**The request:**
Print the lines of the listing below verbatim from its first line through the line bearing "S.camera = cam". Any pictures are to be omitted.
=====
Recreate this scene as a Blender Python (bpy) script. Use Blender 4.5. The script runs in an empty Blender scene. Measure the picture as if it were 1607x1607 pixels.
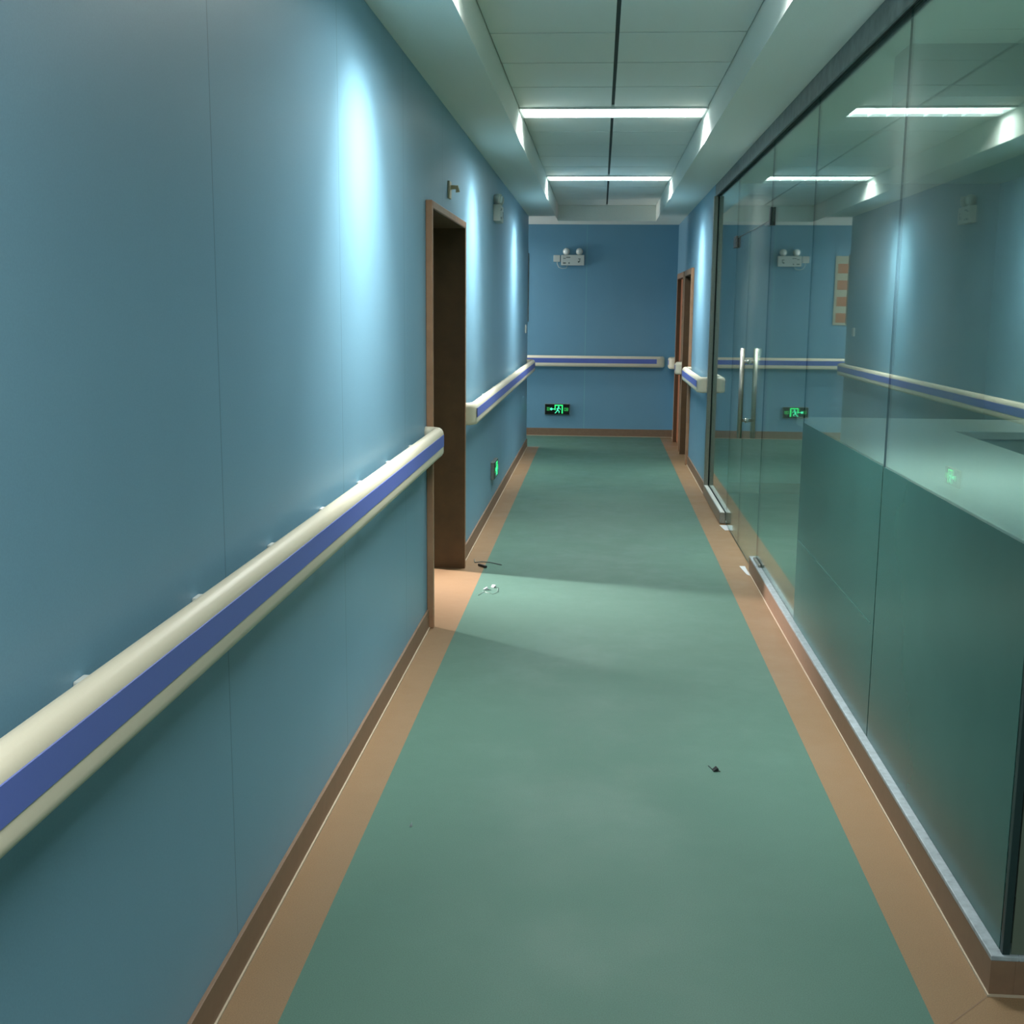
import bpy, bmesh, math, random
from mathutils import Vector, Matrix
random.seed(7)
S = bpy.context.scene
C = S.collection
PI = math.pi

# ------------------------------------------------------------ camera
cam = bpy.data.objects.new('camera', bpy.data.cameras.new('camera'))
C.objects.link(cam)
cr = Vector((0.99722406, 0.07398589, 0.00838225))
cu = Vector((-0.02077212, 0.16832458, 0.98551274))
cf = Vector((-0.0715031, 0.98295113, -0.16939416))
M = Matrix((cr, cu, -cf)).transposed().to_4x4()
M.translation = (0, 0, 1.55)
cam.matrix_world = M
cam.data.sensor_width = 36
cam.data.lens = 1845.66 / 1607 * 36
cam.data.clip_start = 0.05
S.camera = cam

# ------------------------------------------------------------ world, exposure
w = bpy.data.worlds.new('world'); S.world = w; w.use_nodes = True
w.node_tree.nodes['Background'].inputs[0].default_value = (0.55, 0.8, 0.85, 1)
w.node_tree.nodes['Background'].inputs[1].default_value = 0.02
S.view_settings.view_transform = 'Standard'
S.view_settings.look = 'None'
S.view_settings.gamma = 1
S.view_settings.exposure = 0.25

LAMP_Y = [-3.2, 0.38, 4.04, 7.585, 11.24]
LAMP_W = 0.34
TUBE_COL = (0.97, 1.0, 0.98)

def area(name, loc, direction, sx, sy, power, col, spread=180, roll=0):
    l = bpy.data.lights.new(name, 'AREA'); l.shape = 'RECTANGLE'
    l.size = sx; l.size_y = sy; l.energy = power; l.color = col
    l.spread = math.radians(spread)
    o = bpy.data.objects.new(name, l); C.objects.link(o)
    o.location = loc
    q = Vector(direction).to_track_quat('-Z', 'Y')
    o.rotation_euler = q.to_euler()
    return o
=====
**Solved exercise:**
Recreate this scene as a Blender Python (bpy) script. Use Blender 4.5. The script runs in an empty Blender scene. Measure the picture as if it were 1607x1607 pixels.
import bpy, bmesh, math, random
from mathutils import Vector, Matrix
random.seed(7)
S = bpy.context.scene
C = S.collection
PI = math.pi

# ------------------------------------------------------------ camera
cam = bpy.data.objects.new('camera', bpy.data.cameras.new('camera'))
C.objects.link(cam)
cr = Vector((0.99722406, 0.07398589, 0.00838225))
cu = Vector((-0.02077212, 0.16832458, 0.98551274))
cf = Vector((-0.0715031, 0.98295113, -0.16939416))
M = Matrix((cr, cu, -cf)).transposed().to_4x4()
M.translation = (0, 0, 1.55)
cam.matrix_world = M
cam.data.sensor_width = 36
cam.data.lens = 1845.66 / 1607 * 36
cam.data.clip_start = 0.05
S.camera = cam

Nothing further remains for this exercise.